The classic Martin Scorsese movie that nearly starred Tom Cruise and Madonna: “Can you imagine?”
One of Martin Scorsese’s many strengths as a filmmaker is his innate ability to sniff out the pitch-perfect casting choice for a key role, and nobody needs to look any further than his habit of helming performances that have either been nominated for or won Academy Awards to see why.
Ellen Burstyn won ‘Best Actress’ for Alice Doesn’t Live Here Anymore, and Diane Ladd was nominated for ‘Best Supporting Actress’. Robert De Niro and Jodie Foster were shortlisted for Taxi Driver, De Niro scooped ‘Best Actor’ for Raging Bull, while Joe Pesci and Cathy Moriarty were in the running for supporting gongs in the seminal boxing biopic.
Paul Newman finally landed the big one under Scorsese’s direction in The Color of Money, and Mary Elizabeth Mastrantonio was nominated for ‘Best Supporting Actress’, with Pesci going one better than Raging Bull on Goodfellas when he claimed the supporting actor statue for a film that also secured a nod for Lorraine Bracco.
De Niro gained further Scorsese-helmed nominations in Cape Fear and Killers of the Flower Moon, Leonardo DiCaprio was in the mix for The Aviator and The Wolf of Wall Street, Cate Blanchett won ‘Best Supporting Actress’ for the Howard Hughes biopic, and that’s barely even the tip of the iceberg.

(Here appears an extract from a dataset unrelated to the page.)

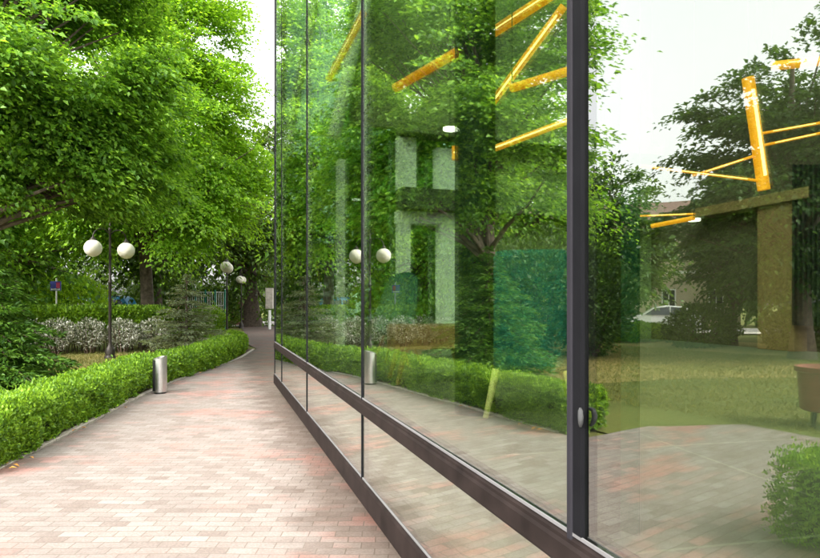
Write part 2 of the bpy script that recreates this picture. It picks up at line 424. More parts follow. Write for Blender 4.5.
# ---------------------------------------------------------------- ground
def sheet(name, poly, z, mat, label=None):
    mb = MB(); mb.add([(x, y, z) for x, y in poly], [tuple(range(len(poly)))])
    o = mb.build(name, mat, fix=False); o['kind'] = 'structure'
    if o.data.polygons[0].normal.z < 0: o.data.flip_normals()
    return o
sheet('ground', [(-600, -600), (600, -600), (600, 600), (-600, 600)], -.03, M['grass'])
sheet('lawn', [(-4.4, 4.9), (-5.2, 12), (-5.2, 16), (-5.6, 22), (-8, 25), (-11, 25), (-22, 25), (-40, 18), (-34, -4), (-16, -10), (-3.0, -9), (-3.2, 1.9), (-3.8, 3.0)], -.012, M['grass'])
sheet('dry_lawn', [(-5.8, 9), (-6.0, 16), (-7.0, 19), (-14, 20.2), (-24, 14.5), (-26, 5), (-14, 5.5), (-10.5, 7.6)], -.008, M['drygrass'])
pathpoly = [(-3.6, -12), (-2.0, 0), (-2.75, 2.5), (-3.85, 2.6), (-6.2, 3.4), (-6.3, 4.45), (-5.15, 5.15), (-3.9, 5.2), (-4.12, 7.06), (-4.36, 8.65), (-4.58, 9.9), (-4.84, 12.3), (-4.86, 14.8),
            (-5.0, 18.1), (-5.5, 21.5), (-6.9, 25), (-10.0, 36), (-13.6, 48), (-11.0, 50), (-5, 34), (6, 26), (14, 20), (20, -12)]
sheet('path', pathpoly, .0, M['pave'])
mb = MB()
edge = [(-3.93, 5.62), (-3.98, 5.9), (-4.16, 7.06), (-4.40, 8.65), (-4.62, 9.9), (-4.88, 12.3), (-4.9, 14.8), (-5.04, 18.1), (-5.5, 21.3)]
for (a, b) in zip(edge[:-1], edge[1:]):
    a, b = Vector((*a, 0)), Vector((*b, 0)); L = (b-a).length; n = max(1, int(L/1.0)); d = (b-a)/n; sd = Vector((-d.y, d.x, 0)).normalized()*.09
    for i in range(n): mb.obox(a + d*i + d*.006 + Vector((0, 0, -.05)), d*.988, sd, Vector((0, 0, .062)))
o = mb.build('kerb', M['edging'], bevel=.006); o['kind'] = 'structure'
mb = MB()
soil = [(p[0]-.08, p[1]) for p in edge] + [(p[0]-1.0, p[1]) for p in reversed(edge)]
sheet('soil_strip', soil, .003, M['soil'])
# street beyond the lawn
rd = Vector((13, 19, 0)).normalized(); rn = Vector((-rd.y, rd.x, 0)); rc = Vector((-26, 31, 0))
def RP(a, b): p = rc + rd*a + rn*b; return (p.x, p.y)
sheet('road', [RP(-90, -3.5), RP(90, -3.5), RP(90, 3.5), RP(-90, 3.5)], .0, M['asphalt'])
sheet('pavement', [RP(-90, -5.6), RP(90, -5.6), RP(90, -3.55), RP(-90, -3.55)], .06, M['kerb'])

# ---------------------------------------------------------------- glass building
joints = [-6.7, -3.94, -1.20, 1.54, 4.20, 6.96, 9.75, 10.95]
ZB, ZR, ZT = .18, .865, 9.0
bld = thing('glass_building', 'dark framed building of tall green reflective glass panes beside the brick path', 'building', tuple(W(1.54, 0, 0)))
mb = MB(); wbox(mb, -6.7, 10.7, .28, 8.6, -.02, ZB+.02); mb.build('plinth', M['concrete'], bld)
for i, (a, b) in enumerate(zip(joints[:-1], joints[1:])):
    g = .012
    t1, t2 = random.uniform(-.006, .006), random.uniform(-.014, .014)
    mb = MB(); mb.obox(W(a+g, .007, ZR+.055), nV*.014, tV*(b-a-2*g) + nV*t1, zV*(ZT-.1-ZR-.055) + nV*t2); mb.build('glass_pane', M['glass'], bld)
    mb = MB(); wbox(mb, a+g, b-g, 0, .016, ZB+.17, ZR-.055); mb.build('lower_pane', M['glass'], bld)
    # pale gasket round the panes
    for z0 in (ZR+.055, ZB+.17):
        mb = MB(); wbox(mb, a+g, b-g, -.006, .000, z0, z0+.010); mb.build('gasket', M['lip'], bld)
    # interior frame
    mb = MB(); wbox(mb, a+.02, b-.02, .03, .10, ZR-.05, ZR+.045); mb.build('inner_sill', M['sill'], bld)
for k, s in enumerate(joints):
    mb = MB()
    if k in (3, 0):
        wbox(mb, s-.013, s+.013, -.010, .018, ZB+.0, ZT); mb.build('mullion', M['frame'], bld, bevel=.004)
        mb = MB(); wbox(mb, s-.056, s-.0165, -.006, .0155, ZR+.056, ZT-.1); mb.build('sash_edge', M['joint'], bld)
        mb = MB(); wbox(mb, s-.085, s+.03, .020, .11, ZR+.06, ZT-.1); mb.build('inner_mullion', M['joint'], bld, bevel=.004)
    else:
        wbox(mb, s-.011, s+.011, -.008, .016, ZB+.0, ZT-.002); mb.build('mullion', M['joint'], bld)
mb = MB()
prof = [(0, -.052), (-.012, -.052), (-.018, -.04), (-.018, .02), (-.010, .03), (-.010, .042), (0, .05)]
mb.extrude(prof, W(-6.7, 0, ZR), nV, zV, tV*(17.65)); mb.build('transom', M['sill'], bld)
mb = MB(); mb.extrude([(.016, 0), (-.014, 0), (-.02, .01), (-.02, .15), (-.012, .17), (.016, .17)], W(-6.7, 0, ZB), nV, zV, tV*17.66); mb.build('base_rail', M['sill'], bld)
mb = MB(); wbox(mb, -6.7, 10.95, -.03, .05, ZT-.1, ZT+.25); mb.build('top_rail', M['frame'], bld)
mb = MB(); wbox(mb, -6.7, 10.95, 6.0, 8.6, ZT, ZT+.2); mb.build('roof', M['ceiling'], bld)
for k in range(7):  # added unseen glazed roof and its beams, letting daylight brighten the interior
    a = -6.7 + k*2.52
    mb = MB(); wbox(mb, a+.05, a+2.47, .06, 5.99, ZT+.05, ZT+.07); mb.build('added_skylight', M['glass_clear'], bld)
    mb = MB(); wbox(mb, a-.04, a+.04, .06, 5.99, ZT-.05, ZT+.12); mb.build('roof_beam', M['ceiling'], bld)
mb = MB(); wbox(mb, -6.7, 10.85, .11, 8.0, ZR-.18, ZR-.02); mb.build('floor_slab', M['tile'], bld)
mb = MB(); wbox(mb, -6.7, 10.85, .30, .42, ZB+.021, ZR-.181); mb.build('lower_wall', simple('grey spandrel backing', (.20, .18, .15), .8), bld)
mb = MB(); wbox(mb, -6.7, 10.95, 8.0, 8.2, ZR-.18, ZT); mb.build('back_wall', M['darkwall'], bld)
mb = MB(); wbox(mb, -6.9, -6.72, .02, 8.0, ZR-.18, ZT); mb.build('side_wall', M['darkwall'], bld)
mb = MB(); wbox(mb, 10.78, 10.93, 3.45, 7.99, ZR-.018, ZT-.01); mb.build('end_wall', M['olive'], bld)
mb = MB(); wbox(mb, 10.79, 10.92, 1.35, 3.447, 4.9, ZT-.02); mb.build('upper_wall', simple('dim olive panel', (.20, .21, .10), .8), bld)
# glazed end
mb = MB(); wbox(mb, 10.93, 10.945, .03, 3.44, ZB+.17, ZT-.1); mb.build('end_glass', M['glass_clear'], bld)
for d, w in ((1.08, .12), (2.22, .22), (3.02, .40)):
    mb = MB(); wbox(mb, 10.60, 10.85, d, d+w, ZR-.018, 4.2 if d < 2 else 3.33); mb.build('white_post', M['white'], bld)
mb = MB(); wbox(mb, 10.35, 10.77, 2.2, 7.95, 3.34, 3.72); mb.build('gallery', simple('gallery edge', (.07, .08, .05), .6), bld)
mb = MB(); wbox(mb, 10.6, 10.8, 2.2, 2.55, 3.73, 4.7); mb.build('white_post', M['white'], bld)
mb = MB(); wbox(mb, 10.6, 10.8, 2.95, 3.4, 3.73, 4.55); mb.build('white_post', M['white'], bld)
mb = MB(); wbox(mb, 10.59, 10.86, 2.2, 3.43, 3.10, 3.33); mb.build('header', M['white'], bld)
mb = MB(); wbox(mb, 10.35, 10.77, 2.2, 7.95, 4.72, 4.9); mb.build('upper_slab', M['olive'], bld)
# slanted pale braces at the glazed end
for a, b, w in (((.10, 4.3), (.95, 8.8), .09), ((.95, 4.6), (1.9, 8.8), .12), ((.03, 4.0), (.06, 8.85), .06)):
    mb = MB(); mb.tube([W(10.7, a[0]+.06, a[1]), W(10.7, b[0]+.06, b[1])], w, 12); mb.build('brace', M['white'], bld, smooth=True)
# round column
c = W(3.9, .62, 0)
c = at(475, 300, 4.15); 
mb = MB(); mb.lathe([(.14, 0), (.14, 8.1)], (c.x, c.y, ZR-.018), 32); mb.build('column', M['column'], bld, smooth=True)
# window handle on the mullion
p = W(1.54-.065, -.012, 1.18)
mb = MB(); mb.tube([W(1.484, -.008, 1.300), W(1.474, -.014, 1.296), W(1.470, -.016, 1.28), W(1.473, -.014, 1.262), W(1.481, -.009, 1.25)], [.004, .007, .008, .007, .004], 10); mb.build('window_handle', M['handle'], bld, smooth=True)
# portal and slats at the back wall
def bwx(px):  # s on a plane at depth d=7.8 for an image column
    dx = (px-410)/600; t = 8.7/(NX*dx+NY); return t*(TX*dx+TY), t
def bwz(py, t): return HC + (304-py)/600*t
s0, t0 = bwx(758); s1, t1 = bwx(795)
mb = MB(); wbox(mb, s1, s0, 7.68, 7.96, ZR-.018, bwz(200, t1)); mb.build('wood_pilaster', M['oakpanel'], bld, bevel=.01)
sA, tA = bwx(695)
mb = MB(); wbox(mb, s1-.3, sA, 7.6, 7.96, bwz(201, t1), bwz(190, t1)); mb.build('wood_beam', M['oakpanel'], bld, bevel=.01)
mb = MB(); wbox(mb, s0+.01, sA, 7.9, 7.98, ZR-.018, bwz(202, t1)); mb.build('dark_panel', M['darkwall'], bld)
mb = MB()
for k in range(14):
    ss, tt = bwx(797+k*5); wbox(mb, ss-.018, ss+.018, 7.62, 7.70, ZR+.4, bwz(165, tt))
mb.build('slat_screen', M['black'], bld)
# ceiling downlights
for (px, py, Y, r) in ((450, 130, 8.5, .10), (694, 221, 8.2, .08)):
    q = at(px, py, Y); mb = MB(); mb.lathe([(r, 0), (r, .03)], tuple(q), 20); mb.mi = 0
    dl = mb.build('ceiling_light', M['downlight'])
    mb = MB(); mb.tube([q + Vector((0, 0, .031)), Vector((q.x, q.y, 8.98))], .008, 6); mb.build('suspension', M['black'], dl).location = (0, 0, 0)
    tag(dl, 'small round lit white ceiling lamp above the interior gallery' if px < 600 else 'small round lit white lamp beside the amber tube near the portal', 'lamp', 'ceiling lamps in the building')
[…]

Hell, Scorsese even managed to get Mark Wahlberg an Oscar nomination, and that’s without mentioning Juliette Lewis, Winona Ryder, Sharon Stone, Daniel Day-Lewis, Alan Alda, Jonah Hill, or Lily Gladstone. Needless to say, the legend knows how to concoct the perfect marriage of performer and part, and he dodged a bullet by deciding that Tom Cruise and Madonna were not the way to go.
For many, Goodfellas is Scorsese’s magnum opus, and arguably, the single most important relationship in the narrative is the one between Ray Liotta’s Henry Hill and Bracco’s Karen. The gangster life might seduce him, but his eventual wife provides the emotional anchor he always returns to. Both actors are phenomenal in the film, and it’s impossible to imagine them being played by anyone else.
And yet, producer Irwin Winkler admitted to GQ that “Tom Cruise was discussed” to play Henry, while executive producer Barabra De Fina confirmed that “Madonna seemed to be in the mix” for Karen. Scorsese met her after she’d performed in a play, acknowledging that “there was definitely somebody somewhere wanting to cast her.”
“Can you imagine? Tom Cruise and Madonna?” De Fina asked rhetorically. “But Marty can get a performance out of almost anyone.” That might be true, but it goes without saying that Goodfellas would have been a completely different – and most likely inferior – flick if those two were embodying the Hills at the expense of Liotta and Bracco.